For Frigate, just renderD128 is enough. For Jellyfin, both card1 and renderD128 because Jellyfin uses card1 for some HDR tone mapping operations. The simpler approach is to bind-mount the whole /dev/dri directory, which gives every service everything in it.
For Immich specifically, also set LIBVA_DRIVER_NAME=radeonsi in the environment block. Without it, Immich's ffmpeg defaults to a different driver and falls back to CPU silently.
verifying it actually works
The classic mistake is to do all this configuration, see no error messages, and assume it's working. Hardware acceleration in ffmpeg fails open: if VAAPI initialization fails, ffmpeg uses CPU and never tells you. You have to check.
Inside any of the containers:
vainfo --display drm --device /dev/dri/renderD128
A working setup prints a list of supported codec profiles. The RX 580 (Polaris) gives you H.264 and HEVC encode and decode, plus a few others. A broken setup prints "no driver found" or fails outright.
In a separate terminal during transcoding:
lact cli stats
GPU clockspeed should jump from idle (around 300 MHz on a Polaris) to several hundred MHz when work arrives. VRAM usage will climb modestly (a couple hundred MB per concurrent stream). If clocks stay flat at idle while transcoding is supposedly happening, ffmpeg is using CPU and the hardware path isn't actually engaged.
For Frigate specifically:
docker logs frigate 2>&1 | grep -i vaapi
You're looking for a line like Automatically detected vaapi hwaccel for video decoding. If you see that, Frigate's auto-detection picked up the device. If not, your devices block or group_add is wrong.
one thing that confused
CPU usage in btop will still look high even with VAAPI working perfectly. ffmpeg with hardware acceleration still uses CPU for everything that isn't the codec itself: container demuxing and muxing, audio processing, color space conversion between CPU and GPU memory, packet timing, disk I/O. A "hardware accelerated" transcode is realistically 60 to 80 percent GPU and 20 to 40 percent CPU.
If you're transcoding three streams in parallel, the CPU cost stacks up fast. On a Ryzen 5 1600 with three concurrent Immich transcodes, I saw load average climb to 14 even though the GPU was clearly doing the codec work. That's expected. The GPU saved me from CPU saturation, it didn't eliminate CPU use.

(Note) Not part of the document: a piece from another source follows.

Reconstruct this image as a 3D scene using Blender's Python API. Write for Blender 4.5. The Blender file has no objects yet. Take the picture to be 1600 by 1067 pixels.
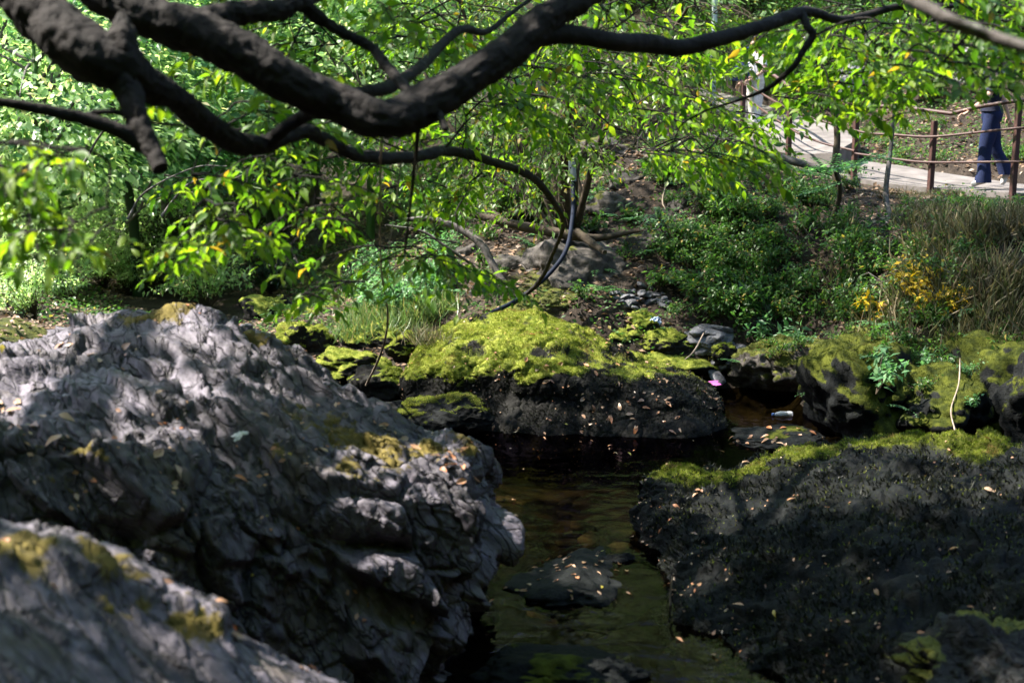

If you want to stop guessing, turn VAAPI off in your service's config, run a transcode, watch CPU spike to 100% on multiple cores while GPU sits idle. Turn VAAPI back on, repeat, see CPU drop and GPU clocks jump. That direct comparison is the only way to be certain the hardware path is actually engaged.
love this
One physical GPU, three services, two containerization layers. The LXC config is fifteen lines, each compose file gets two extra blocks, and the whole thing survives reboots and Proxmox upgrades. Once you understand what each line does, the configuration is tight and it stays tight.
The annoying part is that none of this is well-documented in one place, and the failure modes are mostly silent fallbacks. You can run the whole stack thinking GPU acceleration is working when it's actually been on CPU the entire time. The verify step is the only honest answer.